AP: No, Barry had enough trouble just keeping it working during the gig! He was more likely to stick a soldering iron in it. [laughs] But to me, the song is a pretty basic rock-and-roll number. The only thing that was unusual in it was the intro, which I think is in 7/4. I mean, otherwise, to me it sounded like an old-fashioned piece of rock-and-roll.

TB: When Dave joined and you were doing this live, was there any special thing you would ask him to do, or would you just bang away on the chords?

AP: It was one of those kind of kick-and-rush live things. I'd say it was one of the least distinctive of our songs, to be honest. I mean, I'm not unproud of it. I am very unproud of the video we were forced into -- as we were forced into all of our videos. That was the most ludicrous, pointless collection of images I think I've ever seen. It's so awful.

We turned up and we were told to set up in an empty office somewhere. So, it's us playing in this empty office, and for some reason a load of fellows in English Army uniforms had been hired, circa 1940 or something, and there was a telephone box and a smoke bomb, and some girl getting tied up by our very large mountainous roadie in a baby mask -- it was just too fucking weird. It was done by the fellow who went on to make [Duran Duran's] Wild Boys video, and several feature films -- Russell Mulcahy. But boy, did he do a piece of shit for "Are You Receiving Me?".
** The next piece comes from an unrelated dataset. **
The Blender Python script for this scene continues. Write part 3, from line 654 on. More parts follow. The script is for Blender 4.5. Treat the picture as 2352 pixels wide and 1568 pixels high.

But in those days, our input on videos was at best ignored.

TB: Right. There's also a live video, though -- the Bristol session?

AP: Oh yeah, we did a TV thing for either the BBC in Bristol, or their opposition -- I can't remember now. It wasn't totally live -- it was live vocals, but we'd actually cut the music live the day before in a studio. Overdub-free, you know, we played it live -- but the BBC wanted less to handle. They just wanted the track, and they could handle three singing microphones, you know.

It probably sounded much better because of that, but I mean, they can't even get camera angles right -- you know, when we were on the late show, doing "Books Are Burning," it was Take 7 before they got it. We were fine each take, but they just couldn't get the camera angles right.

TB: Do you guys have access to those takes, or is Take 7 the one that's on Coat of Many Cupboards?

AP: That's Take 7, yeah.

TB: [Scottish accent] "Here's XTC with 'Burning Books'."

AP: [laughs] Yeah, exactly. And that's Kirsty Wark, renowned news reader of the parish. But anyway, the Bristol version of "Are You Receiving Me?" was played live in the studio the day before, then we sang live on the day of the filming. If you can find a copy, good for you!